Michel Martelly, a former businessman and musician, gave up the Presidency on February 7 without there being a successor. On February 14 Parliament elected as the new interim president former Parliament Leader Jocelerme Privert, who will serve for a 120-day period. A new round of elections is scheduled for April 24. Parliament approved until the end of March the second candidate of interim president, Enex Jean-Charles, to occupy the post of provisional prime minister, a post necessary to move ahead with the installation of a new Electoral Council with a view to the presidential and legislative elections and for the installation of a new cabinet.


In this period there continued to be an atmosphere of harassment and threats.


On November 24 the owner of radio station RTZ thwarted an attack by a group of armed individuals on the radio station and accused members of the police force of being in connivance with the criminals.


On December 1 Radio Kiskeya Télé in Port-au-Prince reported gunfire against its premises.


The general managers of both radio stations reported having received death threats.


During his last week in the Presidency Martelly, whose artistic name is Sweet Micky, sang a song in which he mocks his critics and also has sexual implications directed at a female journalist.


Martelly was criticized on several occasions for using inappropriate language and having a disdainful attitude towards journalists and local media.

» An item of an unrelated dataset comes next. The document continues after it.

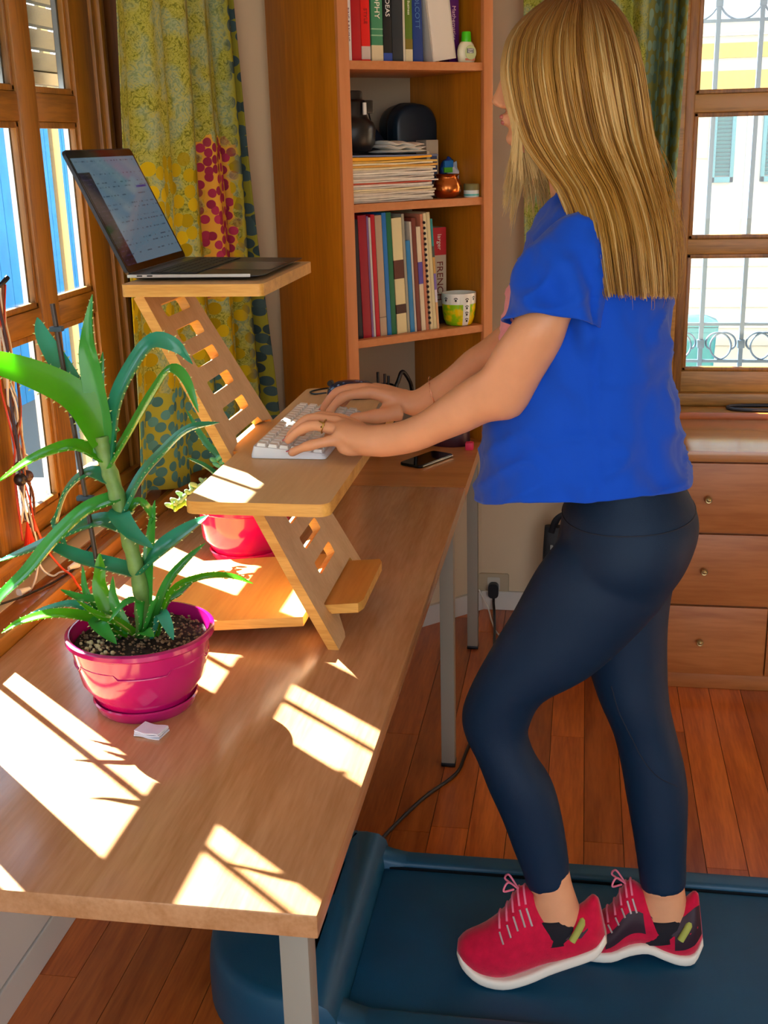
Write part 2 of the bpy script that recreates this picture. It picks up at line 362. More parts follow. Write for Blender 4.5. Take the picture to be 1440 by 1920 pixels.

International organizations that defend press freedom consider that the flow of information and opinions in Haiti is "partially free." While it is recognized that in the last decade there has been an improvement in the defense of constitutional guarantees of freedom of expression and of the press a legal vacuum is felt, there continue unpunished cases of the murder of journalists and defamation offenses remain uncriminalized.


In the country there are some 300 radio stations, one state-owned television, 60 privately-owned television channels, several weeklies and two daily newspapers. In 2014 it was estimated that only 11% of Haitians had access to the Internet.